Patrick Michaels shares with National Review Online readers his concerns about energy policies adopted since the U.S. Department of Energy’s formation during the Carter administration.

What is it about the weather that compels our government to ineptly dictate how we produce electricity and consume energy? This a worthwhile question to ask on August 4, the anniversary of the day in 1977 that President James Earl Carter signed legislation creating the brand-new, Cabinet-level Department of Energy.

When it comes to energy fecklessness, which was very costly to the Democratic party in the revolutionary election of 1980, Barack Obama’s policies are in Mr. Carter’s league.

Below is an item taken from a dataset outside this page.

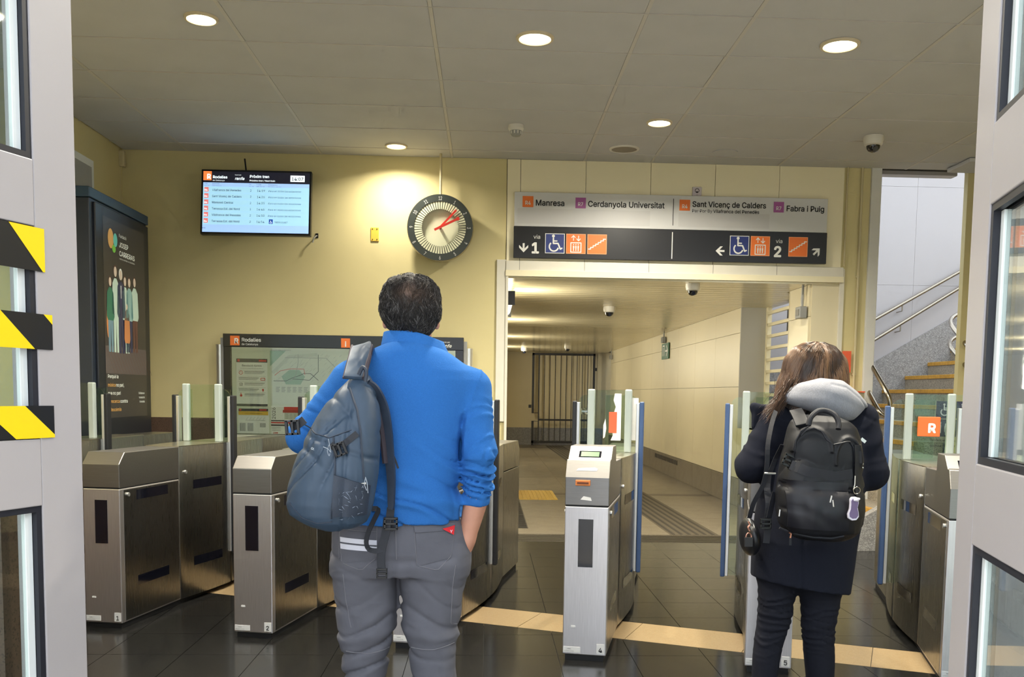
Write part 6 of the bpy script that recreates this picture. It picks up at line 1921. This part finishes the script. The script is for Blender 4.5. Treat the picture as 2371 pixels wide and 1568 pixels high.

With global warming at the top of the president’s agenda and at the bottom of the electorate’s, a similar result may be brewing.

A trip back to 1977 reveals remarkable similarities between then and now, and some remarkable symmetries. Three consecutive winters, starting with the winter of Carter’s inauguration, were the coldest trio since comprehensive instrumental records were first kept in 1895. To show his new administration’s environmental sanctity, Carter had a solar-heated reviewing stand built for his inauguration. Wind chills were even lower than they were at Obama’s first inauguration. The stand was so cold that very few people stuck around after the ceremony. …

… Fast-forward to 2009. Ninety days after Obama’s own bitterly cold inauguration (his inaugural address, ironically, featured global warming), his administration’s EPA issued a “preliminary finding of endangerment” from carbon dioxide and other greenhouse gases, ultimately resulting in regulation of carbon dioxide and the trancelike perseveration on global warming that has become the hallmark of his second term.

If it makes sense to be very, very scared of greenhouse gases while turning away from nuclear power, welcome to the weird world of Washington’s energy politics. Things really haven’t changed since 1977. President Obama hasn’t approved a single reactor for power generation, and instead continues to push solar energy (solar thermal is the single least efficient modern source of energy on the planet) and ugly wind turbines. The former, by definition, can’t be on roughly half of the time, and the latter produce power only when the wind blows sufficiently hard.

It is during clear, calm nights — precisely when these sources of energy do nothing — that we see our coldest temperatures, increasing dependence mainly upon fossil-fuel-powered generation.